Traditional vibratory and ultrasonic sieving machines often struggle when processing fine calcium carbonate. Mesh blinding, declining efficiency, and unstable throughput are common during extended production runs. As a result, some processors are forced to compensate by increasing screen openings beyond the desired cut size in an effort to maintain acceptable flow rates.
This practice, often referred to as “cheating the hole,” allows material to pass through a larger mesh than the target specification, relying on process losses or downstream controls to approximate the desired particle size distribution. While this approach can temporarily improve throughput, it often results in reduced yields, wider size distributions, and inconsistent product quality.

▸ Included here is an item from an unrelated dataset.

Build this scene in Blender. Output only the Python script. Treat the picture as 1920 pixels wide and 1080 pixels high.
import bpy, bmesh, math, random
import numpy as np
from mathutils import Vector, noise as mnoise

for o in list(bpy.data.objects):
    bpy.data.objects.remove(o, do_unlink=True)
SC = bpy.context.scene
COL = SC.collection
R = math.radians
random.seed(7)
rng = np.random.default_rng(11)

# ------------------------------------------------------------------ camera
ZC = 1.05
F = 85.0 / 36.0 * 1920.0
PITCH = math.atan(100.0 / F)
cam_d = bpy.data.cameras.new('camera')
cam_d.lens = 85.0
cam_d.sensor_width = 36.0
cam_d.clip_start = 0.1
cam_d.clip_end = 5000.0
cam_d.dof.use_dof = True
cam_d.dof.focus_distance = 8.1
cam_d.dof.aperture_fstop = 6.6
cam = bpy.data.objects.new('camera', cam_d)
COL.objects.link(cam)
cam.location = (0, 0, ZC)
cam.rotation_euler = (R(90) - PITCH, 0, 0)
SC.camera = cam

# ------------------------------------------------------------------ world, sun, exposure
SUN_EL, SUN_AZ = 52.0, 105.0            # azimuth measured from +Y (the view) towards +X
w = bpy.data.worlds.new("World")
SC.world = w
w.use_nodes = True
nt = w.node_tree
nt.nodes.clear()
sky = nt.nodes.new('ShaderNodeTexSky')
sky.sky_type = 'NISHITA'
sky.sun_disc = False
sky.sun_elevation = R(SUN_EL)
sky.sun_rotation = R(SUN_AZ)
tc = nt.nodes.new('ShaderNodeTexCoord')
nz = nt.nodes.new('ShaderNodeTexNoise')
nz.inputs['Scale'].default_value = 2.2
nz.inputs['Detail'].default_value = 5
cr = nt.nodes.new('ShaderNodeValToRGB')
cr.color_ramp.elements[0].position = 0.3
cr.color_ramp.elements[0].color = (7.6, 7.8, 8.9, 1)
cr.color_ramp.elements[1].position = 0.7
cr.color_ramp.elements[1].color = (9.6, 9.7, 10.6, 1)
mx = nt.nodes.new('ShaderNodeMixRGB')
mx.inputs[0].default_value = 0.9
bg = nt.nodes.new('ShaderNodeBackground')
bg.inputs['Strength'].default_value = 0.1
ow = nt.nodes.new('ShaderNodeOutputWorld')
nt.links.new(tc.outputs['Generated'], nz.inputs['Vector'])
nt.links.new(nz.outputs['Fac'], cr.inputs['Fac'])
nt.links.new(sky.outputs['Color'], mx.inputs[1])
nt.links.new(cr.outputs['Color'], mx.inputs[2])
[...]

Ultrasonic systems are frequently added to mitigate blinding, but they introduce additional complexity and maintenance requirements. Over time, ultrasonic performance can degrade, and operators may still be forced to oversize screens to keep production moving.
High-energy vertical sieving technology addresses these challenges directly.
The Hi-Sifter high-energy sieving machine, developed by Elcan Industries, is designed to process difficult bulk powders, such as calcium carbonate, without ultrasonics or mechanical screen-cleaning systems. Its high-energy vertical motion, combined with a tensionless mesh, keeps the screen surface clear throughout operation.
This allows calcium carbonate to be screened at the actual target cut size. If the required separation is at a specific micron size, the material is sieved at that micron size, rather than compensating with oversized meshes. The result is a sharper cut, higher usable yield, and more consistent product quality over long production campaigns.
By maintaining an active screen surface, high-energy sieving also supports industrial throughput rates without relying on process workarounds or parallel screening stages.
As calcium carbonate producers continue to push toward finer separations and higher performance applications, the limitations of traditional screening methods are becoming increasingly apparent. High-energy vertical sieving offers a fundamentally different approach, delivering precise cut sizes, stable throughput, and repeatable results at an industrial scale.